### Task
Do not copy the pictures; transcribe all other material exactly.

______

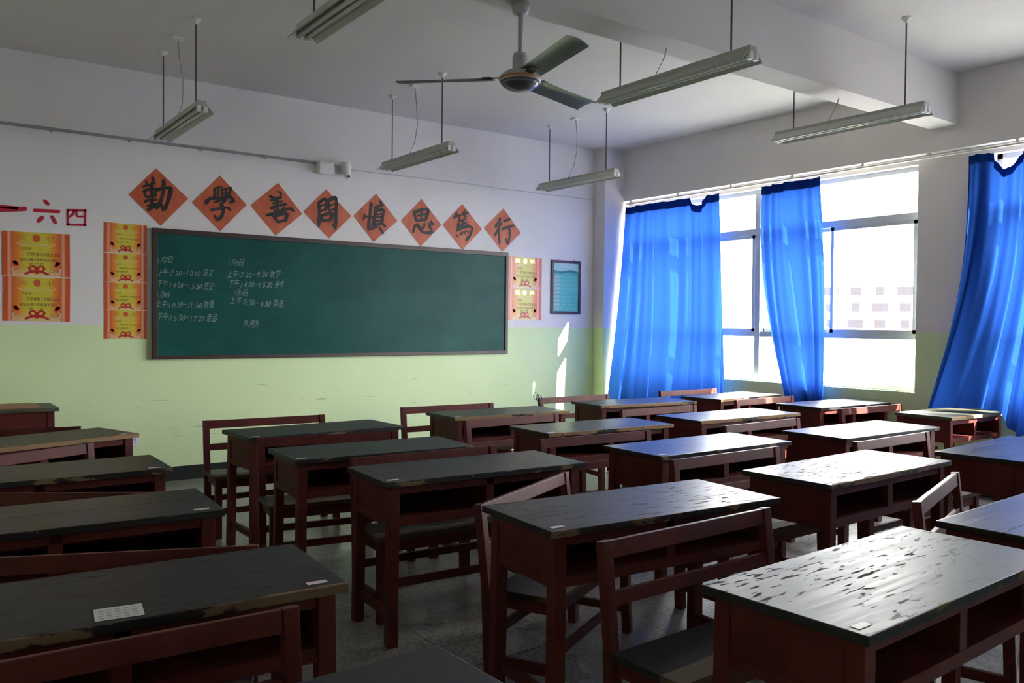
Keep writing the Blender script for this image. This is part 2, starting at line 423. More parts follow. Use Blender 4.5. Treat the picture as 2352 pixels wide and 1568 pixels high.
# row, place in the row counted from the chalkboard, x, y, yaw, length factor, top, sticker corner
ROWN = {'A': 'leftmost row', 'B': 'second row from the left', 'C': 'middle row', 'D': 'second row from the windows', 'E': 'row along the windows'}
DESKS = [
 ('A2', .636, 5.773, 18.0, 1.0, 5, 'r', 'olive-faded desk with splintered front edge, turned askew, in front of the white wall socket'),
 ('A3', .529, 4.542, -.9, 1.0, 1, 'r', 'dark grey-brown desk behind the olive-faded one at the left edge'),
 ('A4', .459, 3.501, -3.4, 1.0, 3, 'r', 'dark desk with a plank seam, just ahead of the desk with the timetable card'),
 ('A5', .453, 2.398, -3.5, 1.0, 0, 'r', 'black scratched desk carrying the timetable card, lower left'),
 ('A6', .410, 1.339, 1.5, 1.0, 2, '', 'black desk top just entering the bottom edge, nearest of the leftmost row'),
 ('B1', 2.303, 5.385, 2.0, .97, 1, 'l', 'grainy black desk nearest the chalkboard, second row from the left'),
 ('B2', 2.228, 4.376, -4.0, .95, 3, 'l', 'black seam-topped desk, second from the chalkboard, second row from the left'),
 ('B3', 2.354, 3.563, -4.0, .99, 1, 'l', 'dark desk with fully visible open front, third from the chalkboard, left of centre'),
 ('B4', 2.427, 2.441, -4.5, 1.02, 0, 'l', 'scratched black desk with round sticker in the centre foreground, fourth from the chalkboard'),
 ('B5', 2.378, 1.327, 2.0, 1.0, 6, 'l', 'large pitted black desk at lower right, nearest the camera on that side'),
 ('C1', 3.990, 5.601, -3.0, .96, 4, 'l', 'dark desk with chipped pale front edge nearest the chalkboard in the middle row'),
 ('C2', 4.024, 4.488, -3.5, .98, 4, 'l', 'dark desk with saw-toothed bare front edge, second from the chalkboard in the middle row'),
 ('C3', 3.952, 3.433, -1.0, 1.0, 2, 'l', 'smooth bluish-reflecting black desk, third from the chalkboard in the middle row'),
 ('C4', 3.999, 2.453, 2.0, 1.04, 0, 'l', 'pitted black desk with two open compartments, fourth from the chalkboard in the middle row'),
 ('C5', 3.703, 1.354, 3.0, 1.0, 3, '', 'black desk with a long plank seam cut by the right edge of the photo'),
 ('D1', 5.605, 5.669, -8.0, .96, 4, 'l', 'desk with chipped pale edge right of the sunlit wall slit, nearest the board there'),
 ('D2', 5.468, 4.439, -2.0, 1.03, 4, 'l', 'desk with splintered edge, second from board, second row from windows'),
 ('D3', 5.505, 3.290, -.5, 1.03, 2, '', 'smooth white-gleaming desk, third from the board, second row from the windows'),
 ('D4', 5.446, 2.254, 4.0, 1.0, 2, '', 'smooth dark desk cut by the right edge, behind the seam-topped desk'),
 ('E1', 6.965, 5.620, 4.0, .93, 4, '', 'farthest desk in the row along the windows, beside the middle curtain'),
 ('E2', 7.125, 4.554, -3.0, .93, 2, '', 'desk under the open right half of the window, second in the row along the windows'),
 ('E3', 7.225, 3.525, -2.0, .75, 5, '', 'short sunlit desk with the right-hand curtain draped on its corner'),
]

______

### Solution for this task
Keep writing the Blender script for this image. This is part 2, starting at line 423. More parts follow. Use Blender 4.5. Treat the picture as 2352 pixels wide and 1568 pixels high.
# row, place in the row counted from the chalkboard, x, y, yaw, length factor, top, sticker corner
ROWN = {'A': 'leftmost row', 'B': 'second row from the left', 'C': 'middle row', 'D': 'second row from the windows', 'E': 'row along the windows'}
DESKS = [
 ('A2', .636, 5.773, 18.0, 1.0, 5, 'r', 'olive-faded desk with splintered front edge, turned askew, in front of the white wall socket'),
 ('A3', .529, 4.542, -.9, 1.0, 1, 'r', 'dark grey-brown desk behind the olive-faded one at the left edge'),
 ('A4', .459, 3.501, -3.4, 1.0, 3, 'r', 'dark desk with a plank seam, just ahead of the desk with the timetable card'),
 ('A5', .453, 2.398, -3.5, 1.0, 0, 'r', 'black scratched desk carrying the timetable card, lower left'),
 ('A6', .410, 1.339, 1.5, 1.0, 2, '', 'black desk top just entering the bottom edge, nearest of the leftmost row'),
 ('B1', 2.303, 5.385, 2.0, .97, 1, 'l', 'grainy black desk nearest the chalkboard, second row from the left'),
 ('B2', 2.228, 4.376, -4.0, .95, 3, 'l', 'black seam-topped desk, second from the chalkboard, second row from the left'),
 ('B3', 2.354, 3.563, -4.0, .99, 1, 'l', 'dark desk with fully visible open front, third from the chalkboard, left of centre'),
 ('B4', 2.427, 2.441, -4.5, 1.02, 0, 'l', 'scratched black desk with round sticker in the centre foreground, fourth from the chalkboard'),
 ('B5', 2.378, 1.327, 2.0, 1.0, 6, 'l', 'large pitted black desk at lower right, nearest the camera on that side'),
 ('C1', 3.990, 5.601, -3.0, .96, 4, 'l', 'dark desk with chipped pale front edge nearest the chalkboard in the middle row'),
 ('C2', 4.024, 4.488, -3.5, .98, 4, 'l', 'dark desk with saw-toothed bare front edge, second from the chalkboard in the middle row'),
 ('C3', 3.952, 3.433, -1.0, 1.0, 2, 'l', 'smooth bluish-reflecting black desk, third from the chalkboard in the middle row'),
 ('C4', 3.999, 2.453, 2.0, 1.04, 0, 'l', 'pitted black desk with two open compartments, fourth from the chalkboard in the middle row'),
 ('C5', 3.703, 1.354, 3.0, 1.0, 3, '', 'black desk with a long plank seam cut by the right edge of the photo'),
 ('D1', 5.605, 5.669, -8.0, .96, 4, 'l', 'desk with chipped pale edge right of the sunlit wall slit, nearest the board there'),
 ('D2', 5.468, 4.439, -2.0, 1.03, 4, 'l', 'desk with splintered edge, second from board, second row from windows'),
 ('D3', 5.505, 3.290, -.5, 1.03, 2, '', 'smooth white-gleaming desk, third from the board, second row from the windows'),
 ('D4', 5.446, 2.254, 4.0, 1.0, 2, '', 'smooth dark desk cut by the right edge, behind the seam-topped desk'),
 ('E1', 6.965, 5.620, 4.0, .93, 4, '', 'farthest desk in the row along the windows, beside the middle curtain'),
 ('E2', 7.125, 4.554, -3.0, .93, 2, '', 'desk under the open right half of the window, second in the row along the windows'),
 ('E3', 7.225, 3.525, -2.0, .75, 5, '', 'short sunlit desk with the right-hand curtain draped on its corner'),
]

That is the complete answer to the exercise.